What Happens First ?

Taking the two blocks and the rope as our system. Now for this system taking the forces in the horizontal direction ( or say horizontal component ) , there is the only horizontal component of force (if possible) of the reaction force of pulley on the rope in the right direction.

Case 1 : right block first hits the table if this is the case then at the time of hitting the centre of mass of our so called system has moved leftwards relative to its initial position which is impossible.

so the left block must first leave the table so that centre of mass is moving rightwards only.
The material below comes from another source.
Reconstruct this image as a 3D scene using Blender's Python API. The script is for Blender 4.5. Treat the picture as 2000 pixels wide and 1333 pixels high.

Simple solution. Let the right block come down by a certain height, and let it make an angle alpha with horizontal. For the heavier block its a non uniform circular motion. $Tcos(\alpha ) =mg$ also $Tsin(\alpha)= horizontal component of acceleration$

Solving acceleration of right hand block is $mgtan(\alpha)$

For left block acceleration is T itself which is $mg/cos(\alpha)$

Compare both you will find the acceleration is greater for all left block always. Basically u can cut both the cos quantity as it will be perfectly valid for all angles<=90, and at 90 its a collision time, so this approximation can safely be done.

Other ideas include energy considerations and string constraints.

Let us consider a particular time =t;
Since no information is given about friction ; we assume friction to be zero.
Here let angle made by the rope of the falling block with the vertical be $\theta$
{ Since I am Lacking the tools , I am unable to make the diagram }
let tension in string be T

[Block 1] -----------> T

T cos $\theta$ <----- [Block 2]

As we can see both the blocks has to move equal distance relatively.
and also initial horizontal velocity is zero;

Hence the block with more acceleration will take less time

Block 1 is acted upon by more tension hence more acceleration so block 1 will take less time.

Since the force which is applied by pully to the system of two blocks has a component towards right hence center of mass will shift towards right. So before right block hit the table left block reach to end .

the right block will start moving downwards while the left one will start moving rightwards. now we can see that the same force i.e. M*g acts on both the blocks. the left block has to travel a dist of L to reach the pulley but to reach the table the right one has to travel a dist =( (L^2 + H^2) )^(1/2) .... where H can be considered the height of the initially suspended block from the point where it is supposed to strike the table! hence the left block has to travel less distance .

There's no force acting on right block other than gravity. It will go straight down until left block reaches pulley. Problem would be interesting if friction was involved.